L’Amministratore delegato di Eni, Claudio Descalzi, ha concesso una lunga intervista al Sole 24 Ore pubblicata ieri, che per la quasi totalità ha riguardato domande e risposte “di repertorio” con una particolare attenzione al tema del giorno della “green economy”. Nel mezzo di questa intervista è comparsa una strana domanda in cui l’intervistatore ha chiesto conto a Descalzi del fatto che “da anni Total abbia Eni come obiettivo”. Noi, per esempio, non sapevamo che questa volontà fosse così pubblica, ma comprendiamo che certe cose non siano, a questo punto, neanche da specificare vista la presenza francese in così tante aziende strategiche italiane. Segnaliamo l’ultima “puntata” sulle saline più grandi d’Europa vendute da una banca controllata dal Governo italiano e salvata con i soldi degli italiani a una società francese.



Insomma, è già strano che una domanda di questo tipo faccia la sua comparsa in questo modo e venga presentata come un tema di cui non dovremmo essere particolarmente sorpresi. Quello che colpisce è la risposta di Descalzi: “Non so se Total o altre compagnie sono interessate all’Eni. Di sicuro, senza il via libera del Governo italiano, nessuno potrà toccarci”. In un mondo normale l’ipotesi di una cessione di Eni da parte del Governo italiano non sarebbe neanche contemplabile. Il giorno in cui l’Italia vende l’Eni, tanto più alla Francia, è il giorno in cui conviene tirare giù la saracinesca di quello che resta del Parlamento italiano e iscriversi a un corso di francese. In questa fase siamo particolarmente preoccupati per tre ragioni.

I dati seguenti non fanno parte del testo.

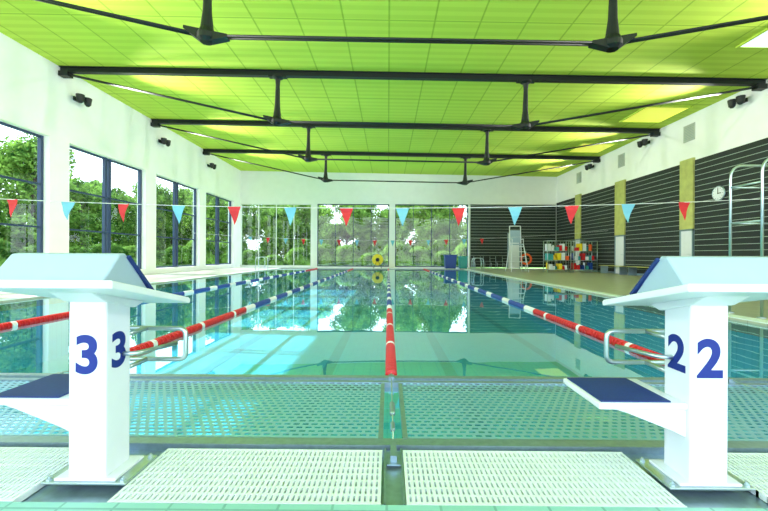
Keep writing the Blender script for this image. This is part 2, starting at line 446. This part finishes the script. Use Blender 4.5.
# ---------- starting blocks
def block(X, num, s, wo=0.0):
    Y = 1.56
    e = empty('starting_block', (X, Y, 0))
    bm = bmesh.new(); bm_box(bm, -0.077, 0.077, 0, 0.15, 0.012, 0.77)
    add_mesh('column', bm, [PLAST], e, bevel=0.008)
    boxes('base_plate', [(-0.17, 0.17, -0.02, 0.2, 0.0, 0.010, 0)], [STEEL], e, bevel=0.003)
    boxes('base_flange', [(-0.125, 0.125, -0.012, 0.175, 0.0101, 0.022, 0)], [PLAST], e, bevel=0.004)
    bm = bmesh.new()
    for bx_ in (-0.15, 0.15):
        for by in (0.0, 0.18):
            bm_lathe(bm, [(0.011, 0.010), (0.011, 0.020), (0.006, 0.020), (0.006, 0.027)], (bx_, by, 0), 'Z', 6)
    add_mesh('bolts', bm, [STEEL], e)
    bm = bmesh.new(); bm_prism_x(bm, [(-0.10, 0.79), (-0.02, 0.74), (0.17, 0.69), (0.24, 0.71)], -0.085, 0.085)
    add_mesh('neck', bm, [PLAST], e, bevel=0.006)
    bm = bmesh.new(); bm_prism_x(bm, [(-0.21, 0.838), (-0.21, 0.808), (0.33, 0.690), (0.335, 0.712), (0.32, 0.721)], -0.25, 0.25)
    add_mesh('platform', bm, [PLAST], e, bevel=0.006)
    bm = bmesh.new(); bm_prism_x(bm, [(0.17, 0.7575), (0.17, 0.753), (0.31, 0.7225), (0.31, 0.7275)], -0.235, 0.235)
    add_mesh('platform_mat', bm, [BLUE], e)
    bm = bmesh.new(); bm_prism_x(bm, [(-0.15, 0.825), (-0.055, 0.930), (-0.02, 0.934), (0.14, 0.762)], -0.215+wo, 0.215+wo)
    add_mesh('kick_wedge', bm, [GREYP], e, bevel=0.008)
    bm = bmesh.new(); bm_prism_x(bm, [(-0.018, 0.916), (-0.010, 0.925), (0.158, 0.766), (0.148, 0.758)], -0.226+wo, 0.226+wo)
    add_mesh('kick_mat', bm, [BLUE], e)
    # side step
    x1, x0 = -0.077, -0.077-0.36
    boxes('step_tray', [(x0, x1+0.002, 0.01, 0.34, 0.306, 0.333, 0)], [PLAST], e, bevel=0.008)
    boxes('step_mat', [(x0+0.015, x1-0.06, 0.025, 0.325, 0.3335, 0.339, 0)], [BLUE], e)
    bm = bmesh.new(); bm_prism_y(bm, [(x0+0.06, 0.307), (x1+0.001, 0.307), (x1+0.001, 0.19), (x1-0.05, 0.215), (x0+0.12, 0.29)], 0.02, 0.13)
    add_mesh('step_bracket', bm, [PLAST], e, bevel=0.004)
    # backstroke grips
    bm = bmesh.new()
    yg = 0.31
    bm_tube(bm, rpath([(-0.24, yg, 0.57), (0.24, yg, 0.57), (0.24, yg, 0.42), (-0.24, yg, 0.42)], 0.035, closed=True), 0.0115, closed=True)
    for xx in (-0.05, 0.05):
        bm_tube(bm, [(xx, 0.14, 0.57), (xx, yg, 0.57)], 0.0115); bm_tube(bm, [(xx, 0.14, 0.42), (xx, yg, 0.42)], 0.0115)
    bm_tube(bm, rpath([(s*0.07, 0.10, 0.50), (s*0.13, 0.10, 0.50), (s*0.20, 0.30, 0.50)], 0.03), 0.010)
    add_mesh('backstroke_grips', bm, [STEEL], e)
    def txt(nm, loc, rot, size):
        c = bpy.data.curves.new(nm, 'FONT'); c.body = num; c.size = size; c.extrude = 0.0008; c.offset = size*0.03
        c.align_x = 'CENTER'; c.align_y = 'CENTER'
        o = bpy.data.objects.new(nm, c); sc.collection.objects.link(o); o.parent = e
        o.location = loc; o.rotation_euler = rot; c.materials.append(NUMB)
    txt('number_front', (0, -0.0012, 0.512), (math.pi/2, 0, 0), 0.212)
    txt('number_side', (s*0.0782, 0.075, 0.518), (math.pi/2, 0, s*math.pi/2), 0.20)
block(-1.222, '3', 1, -0.045)
block(1.300, '2', -1)
block(-3.75, '4', 1)
block(3.80, '1', -1)

# ---------- lane ropes
def rope(X):
    e = empty('lane_rope', (X, 0, WZ+0.015))
    bm = bmesh.new()
    y = 3.02; i = 0
    pitch = 0.075
    while y < PY1-0.1:
        t = y-3.0; L = PY1-3.0
        if t < 3.6 or t > L-4.0: mi = 0
        else:
            mi = 2 if int((t-3.6)/0.45) % 3 == 0 else 1
        if t < 3.6 and i % 14 == 13: mi = 2
        bm_lathe(bm, [(0.018, 0), (0.048, 0.012), (0.048, 0.03), (0.026, 0.034), (0.048, 0.04), (0.048, 0.058), (0.018, 0.07)], (0, y, 0), 'Y', 12, mi)
        y += pitch; i += 1
    add_mesh('floats', bm, [RED, RBLUE, RWHITE], e)
    bm = bmesh.new()
    bm_tube(bm, [(0, 1.80, 0.03), (0, 2.93, 0.045), (0, 3.1, 0)], 0.004)
    bm_tube(bm, [(0, 3.1, 0), (0, PY1, 0)], 0.005)
    add_mesh('cable', bm, [STEEL], e)
    bm = bmesh.new()
    bm_lathe(bm, [(0.008, 0), (0.016, 0.01), (0.016, 0.16), (0.008, 0.17)], (0, 2.2, 0.036), 'Y', 12)
    bm_lathe(bm, [(0.006, 0), (0.012, 0.01), (0.012, 0.09), (0.006, 0.1)], (0, 2.0, 0.034), 'Y', 12)
    bm_box(bm, -0.014, 0.014, 1.72, 1.88, 0.016, 0.05)
    bm_box(bm, -0.03, 0.03, 1.70, 1.78, 0.015, 0.022)
    bm_box(bm, -0.02, 0.02, 2.84, 2.9, 0.005, 0.05)
    add_mesh('tensioner', bm, [DSTEEL], e)
for k in (-2, -1, 0, 1): rope(0.03+2.5*k)
boxes('anchor_channel', [(-0.012, 0.072, 1.44, 1.86, -0.03, -0.012, 0), (-0.012, -0.004, 1.44, 1.86, -0.012, 0.0, 0), (0.064, 0.072, 1.44, 1.86, -0.012, 0.0, 0)], [DSTEEL])

# ---------- backstroke flags
def flags(Y):
    e = empty('backstroke_flags', (0, Y, 0))
    def z(x): return EYE+0.86+0.0035*(x+0.8)**2
    bm = bmesh.new()
    xa, xb = XL+0.02, XR-0.12
    xs = [xa+(xb-xa)*i/40 for i in range(41)]
    bm_tube(bm, [(x, 0, z(x)) for x in xs], 0.006, 6)
    add_mesh('cord', bm, [RWHITE], e)
    bm = bmesh.new()
    for k in range(-7, 7):
        x = -0.76+1.02*k; w, h = 0.12, 0.33
        mi = 0 if k % 2 == 0 else 1
        n = 4; rows = []
        th = random.uniform(-0.25, 0.25)
        for r in range(n+1):
            ww = w*(1-r/n)+0.003; zz = z(x)-h*r/n; dy = 0.02*math.sin(r*1.3+k)
            rows.append([bm.verts.new((x+sx*ww*math.cos(th), dy+sx*ww*math.sin(th), zz)) for sx in (-1, 0, 1)])
        for r in range(n):
            for c in range(2):
                bm.faces.new([rows[r][c], rows[r][c+1], rows[r+1][c+1], rows[r+1][c]]).material_index = mi
    add_mesh('pennants', bm, [FRED, FTEAL], e)
flags(7.0); flags(22.0)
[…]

La prima è che l’Italia continua imperterrita a concepire come unico orizzonte possibile quello di un europeismo ormai folle e che ha come unica conclusione possibile lo sfascio economico italiano e la colonizzazione da parte del centro franco-tedesco; un centro gestisce le istituzioni comunitarie e le condiziona verso un’Italia sempre più ricattabile in un’austerity perpetua. Anche in questa fase; anche quando è ormai chiaro che i rapporti “euroatlantici” così come li abbiamo conosciuti dal 1989 non sono più proponibili. Il ricatto finale, lo scalpo finale, a un’Italia che con questa finanziaria si infligge una recessione paurosa, inutile e senza senso è il gioiello della corona e l’ultimo barlume di sovranità reale: Eni.

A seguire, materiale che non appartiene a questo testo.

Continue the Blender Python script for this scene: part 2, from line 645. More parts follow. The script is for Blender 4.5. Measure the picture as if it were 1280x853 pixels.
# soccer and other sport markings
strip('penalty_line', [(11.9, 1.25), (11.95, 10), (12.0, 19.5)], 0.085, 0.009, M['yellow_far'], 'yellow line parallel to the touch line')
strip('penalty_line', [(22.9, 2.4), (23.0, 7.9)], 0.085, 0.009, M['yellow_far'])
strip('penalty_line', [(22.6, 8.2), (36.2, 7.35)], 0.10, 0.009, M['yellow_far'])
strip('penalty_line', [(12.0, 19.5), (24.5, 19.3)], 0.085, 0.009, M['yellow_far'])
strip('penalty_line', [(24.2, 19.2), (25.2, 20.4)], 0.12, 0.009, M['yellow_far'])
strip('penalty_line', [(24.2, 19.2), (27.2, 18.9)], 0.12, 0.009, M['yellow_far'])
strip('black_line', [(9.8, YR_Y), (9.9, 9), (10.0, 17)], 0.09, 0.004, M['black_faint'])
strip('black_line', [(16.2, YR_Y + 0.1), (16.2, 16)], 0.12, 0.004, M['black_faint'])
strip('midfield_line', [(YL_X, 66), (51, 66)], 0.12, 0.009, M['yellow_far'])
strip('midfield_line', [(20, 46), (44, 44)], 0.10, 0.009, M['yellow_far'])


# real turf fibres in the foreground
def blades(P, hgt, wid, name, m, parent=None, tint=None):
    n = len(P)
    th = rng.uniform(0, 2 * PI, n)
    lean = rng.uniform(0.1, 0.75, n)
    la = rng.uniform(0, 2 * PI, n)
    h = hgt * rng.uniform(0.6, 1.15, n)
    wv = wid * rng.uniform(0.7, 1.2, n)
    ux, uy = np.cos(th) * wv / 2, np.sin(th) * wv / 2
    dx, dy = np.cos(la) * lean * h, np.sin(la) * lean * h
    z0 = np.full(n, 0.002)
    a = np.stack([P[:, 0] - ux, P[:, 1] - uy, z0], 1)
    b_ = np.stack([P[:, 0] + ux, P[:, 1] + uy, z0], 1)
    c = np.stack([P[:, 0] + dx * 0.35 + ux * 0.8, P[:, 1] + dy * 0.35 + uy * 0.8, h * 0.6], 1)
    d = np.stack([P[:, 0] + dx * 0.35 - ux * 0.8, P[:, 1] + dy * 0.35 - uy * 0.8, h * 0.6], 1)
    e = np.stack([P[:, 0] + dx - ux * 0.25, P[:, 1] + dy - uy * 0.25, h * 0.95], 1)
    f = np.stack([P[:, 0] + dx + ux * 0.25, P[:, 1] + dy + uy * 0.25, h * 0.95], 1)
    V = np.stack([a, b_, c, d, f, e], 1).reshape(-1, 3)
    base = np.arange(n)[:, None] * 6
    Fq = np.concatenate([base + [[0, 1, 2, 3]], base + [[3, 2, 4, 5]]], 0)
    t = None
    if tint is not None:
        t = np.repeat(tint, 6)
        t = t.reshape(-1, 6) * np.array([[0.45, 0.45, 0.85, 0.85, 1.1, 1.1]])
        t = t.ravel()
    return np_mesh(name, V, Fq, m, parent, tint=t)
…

La seconda è che oggi c’è la scusa perfetta degli investimenti ormai non più procrastinabili in economia verde con il vecchio, sporco e cattivo rappresentato da petrolio e gas. Osserviamo che non c’è una sola economia seria che oggi voglia distruggere il suo sistema industriale sposando in modo cieco questa rivoluzione. In Germania, tanto per dire, si brucia ancora, a tonnellate, la legnite. I più svegli di tutti sono i francesi che fanno le guerre, anche all’Italia, per gli interessi della Total e si tengono strettissime le centrali nucleari. L’investimento in economia verde, che oggi non ha alcun senso economico, può essere fatto solo sussidiandolo con petrolio, gas e nucleare.

La terza ragione è che c’è il partito perfetto per dare il colpo mortale. È il Movimento 5 Stelle che farà chiudere l’Ilva, che manda in carcere evasori in un Paese in cui persino un pensionato fa fatica a capire quali tasse si debbano pagare e che cavalcherebbe, magari, la corruzione in certi settori. In un mondo dove in Italia si fanno inchieste che non si farebbero da nessuna altra parte e poi i nostri “competitor” passano a raccogliere quello che rimane a prezzi di saldo.

È proprio necessario passare per questa lenta agonia? Non possiamo votare l’annessione alla Francia ovviamente dopo una patrimoniale da capogiro? Almeno ci risparmio l’orrore. In alternativa, che è l’unica che ci è davvero rimasta, bisognerebbe chiedersi di chi questo Paese che ha voluto suicidarsi convenga a questo punto fare la colonia. Per quanto ci riguarda, gli amici franco-tedeschi vengono alla fine della lista.